Regla 1. Vístase con aire de intelectual y diríjase a una librería importante. Con paso seguro, acérquese a la vitrina de la librería. Si se le facilita y tiene el tiempo suficiente, visite varias librerías antes de entrar definitivamente a una de ellas y poder cerciorarse bien del último libro del autor de moda. Esto, en caso de no haber leído Publímetro o ADN o no ha escuchado noticieros.
Regla 2. Párese recto frente a la vitrina de la librería escogida con aire de buen lector (Hay quienes recomiendan llevarse la mano al mentón) y fije la vista en el libro que ha seleccionado. Pregunte a otro u otros observadores, si los hay, sobre el libro o el autor.
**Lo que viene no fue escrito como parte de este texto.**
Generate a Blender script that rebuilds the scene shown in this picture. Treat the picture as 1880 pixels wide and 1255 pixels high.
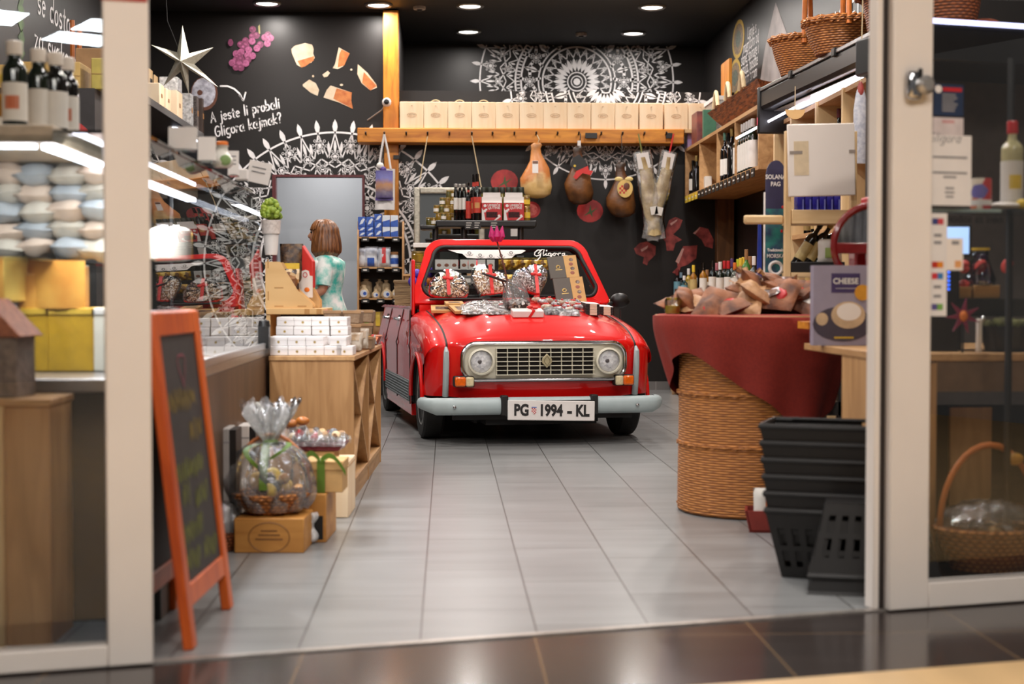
import bpy, math, random
from mathutils import Vector, Matrix
for _o in list(bpy.data.objects): bpy.data.objects.remove(_o)
SC = bpy.context.scene
COL = SC.collection
R = math.radians
sin, cos, PI = math.sin, math.cos, math.pi
RND = random.Random(7)
# ---------------------------------------------------------------- camera
FPX = 2720.0
CAMZ = 0.94
cam = bpy.data.cameras.new('camera'); camo = bpy.data.objects.new('camera', cam); COL.objects.link(camo)
camo.location = (0, 0, CAMZ)
camo.rotation_euler = (R(90 - 1.79), 0, R(-2.505))
cam.sensor_width = 36.0
cam.lens = FPX / 1880 * 36
cam.clip_start = 0.05
cam.dof.use_dof = True
cam.dof.focus_distance = 9.9
cam.dof.aperture_fstop = 2.5
SC.camera = camo
CM = camo.rotation_euler.to_matrix()
def ray(px, py): return CM @ Vector(((px - 940) / FPX, -(py - 627.5) / FPX, -1))
def at(px, py, Y):                      # point of the photograph's pixel on the plane at depth Y
 d = ray(px, py); t = Y / d.y
 return Vector((d.x * t, Y, CAMZ + d.z * t))
def onz(px, py, z):                     # the same on a horizontal plane
 d = ray(px, py); t = (z - CAMZ) / d.z
 return Vector((d.x * t, d.y * t, z))
def onx(px, py, x):                     # the same on a plane of constant x
 d = ray(px, py); t = x / d.x
 return Vector((x, d.y * t, CAMZ + d.z * t))
# ---------------------------------------------------------------- render look and world
SC.view_settings.view_transform = 'Standard'
SC.view_settings.look = 'None'
SC.view_settings.exposure = 0.12
SC.view_settings.gamma = 1.0
SC.view_settings.use_curve_mapping = False
SC.cycles.use_denoising = True
SC.cycles.max_bounces = 8
SC.cycles.transparent_max_bounces = 24
SC.cycles.glossy_bounces = 4
SC.cycles.transmission_bounces = 6
SC.cycles.caustics_reflective = False
SC.cycles.caustics_refractive = False
SC.cycles.sample_clamp_indirect = 4.0
W = bpy.data.worlds.new('world'); SC.world = W; W.use_nodes = True
W.node_tree.nodes['Background'].inputs[0].default_value = (0.9, 0.86, 0.82, 1)
W.node_tree.nodes['Background'].inputs[1].default_value = 0.13
CEIL = 3.72
def area(name, loc, size, power, col=(1, .95, .9), rot=(0, 0, 0), sizey=None, shape=None, spread=None):
 l = bpy.data.lights.new(name, 'AREA'); l.energy = power; l.color = col; l.size = size
 if sizey: l.shape = 'RECTANGLE'; l.size_y = sizey
 if shape: l.shape = shape
 if spread: l.spread = R(spread)
 o = bpy.data.objects.new(name, l); o.location = loc; o.rotation_euler = rot; COL.objects.link(o)
 return o
DOWNLIGHTS = []                          # x, y of every ceiling downlight of the shop
for px, py in ((490, 5), (695, 8), (863, 10), (1197, 12)): DOWNLIGHTS.append((onz(px, py, CEIL).x, onz(px, py, CEIL).y, 17))
for px, py in ((860, 57), (1163, 60)): DOWNLIGHTS.append((onz(px, py, CEIL).x, onz(px, py, CEIL).y, 15))
for y in (12.3, 10.4, 8.5, 6.6, 4.9):
 for x in (-1.75, 0.15, 1.95): DOWNLIGHTS.append((x, y, 36 if y > 12 else 26))
for x, y, p in DOWNLIGHTS:
 area('downlight_lamp', (x, y, CEIL - 0.03), 0.17, p, (1, .93, .87), shape='DISK')
# mall side: unseen lamps added under the long panels to light the entrance
area('mall_fill_lamp', (-1.2, -1.8, 4.15), 3.6, 140, (1, .96, .92), sizey=1.6)
area('mall_fill_lamp', (1.8, 0.6, 4.15), 3.0, 110, (1, .96, .92), sizey=1.2)
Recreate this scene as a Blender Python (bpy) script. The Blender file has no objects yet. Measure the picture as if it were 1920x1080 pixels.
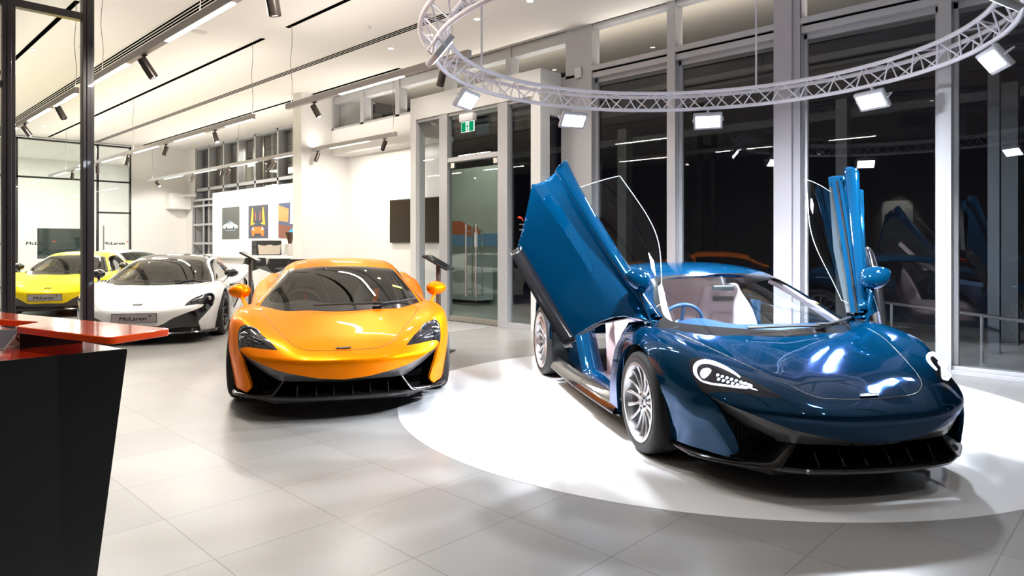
import bpy, bmesh, math, random
import numpy as np
from mathutils import Vector, Matrix
from mathutils.bvhtree import BVHTree
random.seed(7)
SC = bpy.context.scene
COL = SC.collection
PI = math.pi
# ---------------------------------------------------------------- frame of the place
# X runs towards the glazed wall, Y down the length of the room, Z up; the photographer stands at the origin
CAM_H = 1.35
ANG = math.radians(45.779)
FWD = np.array([math.sin(ANG), math.cos(ANG)]); RGT = np.array([math.cos(ANG), -math.sin(ANG)])
def floor_pt(lat, dep):
    return dep * FWD + lat * RGT
# ---------------------------------------------------------------- materials
MATS = {}
def principled(name, color, rough=0.5, metal=0.0, coat=0.0, coat_rough=0.03, spec=0.5, emit=None, estr=0.0, sheen=0.0, alpha=1.0):
    if name in MATS: return MATS[name]
    m = bpy.data.materials.new(name); m.use_nodes = True
    b = m.node_tree.nodes['Principled BSDF']
    b.inputs['Base Color'].default_value = (*color, 1)
    b.inputs['Roughness'].default_value = rough
    b.inputs['Metallic'].default_value = metal
    b.inputs['Coat Weight'].default_value = coat
    b.inputs['Coat Roughness'].default_value = coat_rough
    b.inputs['Specular IOR Level'].default_value = spec
    if sheen: b.inputs['Sheen Weight'].default_value = sheen
    if emit:
        b.inputs['Emission Color'].default_value = (*emit, 1)
        b.inputs['Emission Strength'].default_value = estr
    MATS[name] = m
    return m
def paint(name, color, metal=0.0, rough=0.35, flake=0.0, coat=1.0, edge=None):
    m = principled(name, color, rough, metal, coat, 0.015, spec=.15)
    if edge: m.node_tree.nodes['Principled BSDF'].inputs['Specular Tint'].default_value = (*edge, 1)
    if flake:
        nt = m.node_tree; b = nt.nodes['Principled BSDF']
        tc = nt.nodes.new('ShaderNodeTexCoord'); n = nt.nodes.new('ShaderNodeTexNoise')
        n.inputs['Scale'].default_value = 900; n.inputs['Detail'].default_value = 1
        nt.links.new(tc.outputs['Object'], n.inputs['Vector'])
        bp = nt.nodes.new('ShaderNodeBump'); bp.inputs['Strength'].default_value = flake; bp.inputs['Distance'].default_value = 0.0005
        nt.links.new(n.outputs['Fac'], bp.inputs['Height']); nt.links.new(bp.outputs['Normal'], b.inputs['Normal'])
    return m
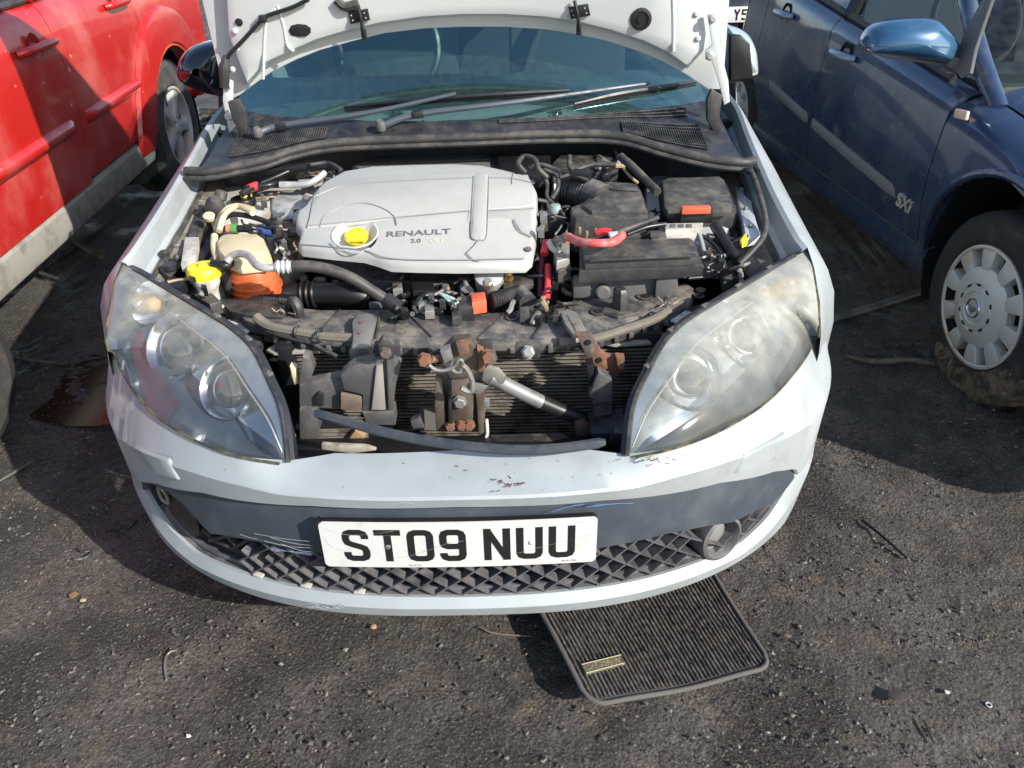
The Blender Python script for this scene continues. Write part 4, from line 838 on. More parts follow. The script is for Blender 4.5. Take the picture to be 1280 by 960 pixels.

Asegúrese bien, no se avergüence, ellos andan en lo mismo.
Regla 3. Grábese el nombre del libro y del autor escogido.
Nota: Se recomienda observar con mucho interés el libro en la vitrina de la librería.
Regla 4. Permanezca varios minutos con la atención puesta en el libro. Adopte un porte de persona lectora y conocedora de libros. Dese aires, no se amilane. Haga cualquier tipo de gesto para atraer la atención del librero y asegúrese de que éste lo vea y se dé cuenta del interés que usted tiene por ese libro.
Regla 5. Cumplida la regla 4, entre con paso firme a la librería y pregunte por el libro. Se lo traerán de inmediato ya que el librero sabe que usted vio el libro y ya lo ha visto a usted desde el interior, a través del vidrio de la vitrina. He ahí la importancia de seguir la Regla 4.
Regla 6. Pregúntele al librero por el libro. Ellos saben algo de libros y le podrán decir cuándo llegó, sobre el autor, de la editorial y del precio. Esto es muy importante, pero trate de sacarle un poco más. Le hablará entonces del libro y del porqué de la importancia de la cual goza en este momento. Repita esta acción en otra u otras librerías.
Regla 7. Seguida la regla 6, cerciórese de tener algo de dinero en el bolsillo. Diríjase, con rapidez, a un café-internet, acomódese frente al computador, métase a google, escriba el nombre del libro o del autor. Si la red está funcionando y el computador está en buen estado, de inmediato sale la página en la que figura el autor o el libro. Hay tiendas en la web que le permiten leer hasta diez páginas. Cliquee la sección de comentarios, los hay de todo tipo. Algunos son muy buenos y están muy bien elaborados por personas que ya han leído completamente el libro. Seleccione uno de ellos y apropiase de él. Imprima el comentario.
Regla 8. Si ha seguido al pie de la letra las Reglas 2 y 7, no olvide pagar por los minutos de uso de la internet.
Nota: Por ningún motivo, trate de salir del café-internet sin pagar.
Regla 9. Diríjase a la tertulia a la que regularmente asiste y en el momento oportuno trate de enfocar la atención de los asistentes hacia este autor, luego hacia el libro del que ya sabe algo y repita lo que los libreros le han dicho. Luego, exponga -nunca de primero- el comentario del que se apropió en la red.
Regla 10. Si alguno de los asistentes ya leyó el libro y quiere analizar y discutir a fondo el tema o el contenido total del libro, opóngase o evite, con todo tipo de argumentos, que esto suceda. Diga, por ejemplo, que el autor es muy importante y que merece más espacio o que ya no hay tiempo para eso.
Nota: Es importante que usted mire el reloj antes de iniciar la discusión sobre el libro, no vaya a ser que aprueben la propuesta de analizar todo el contenido y usted va quedar muy mal parado.
Nota aclaratoria: La experiencia conseguida durante muchos años de práctica constante y continua, y, aún más, desde cuando funciona la internet, me ha demostrado, sin temor a equivocarme, que estas reglas, resaltadas en una antigua enciclopedia del saber humano, son infalibles, jamás fallan y ofrecen una agradable sensación de seguridad al demostrar a los demás, sobre todo, si se es docente, timador, expositor o político, el alto grado de conocimiento y de lo actualizado que está en cualquier materia. Le aconsejo, sin embargo, que no se confíe mucho de usted mismo, deje a un lado su filoegomanía y, sobre todo, no se exponga mucho o se dé demasiadas ínfulas frente a personas desconocidas, porte desgarbado, con aire despreocupado y con descuidada vestimenta y desarreglo personal. Desconfíe de ellos y aléjese de inmediato, por lo general, son sabios.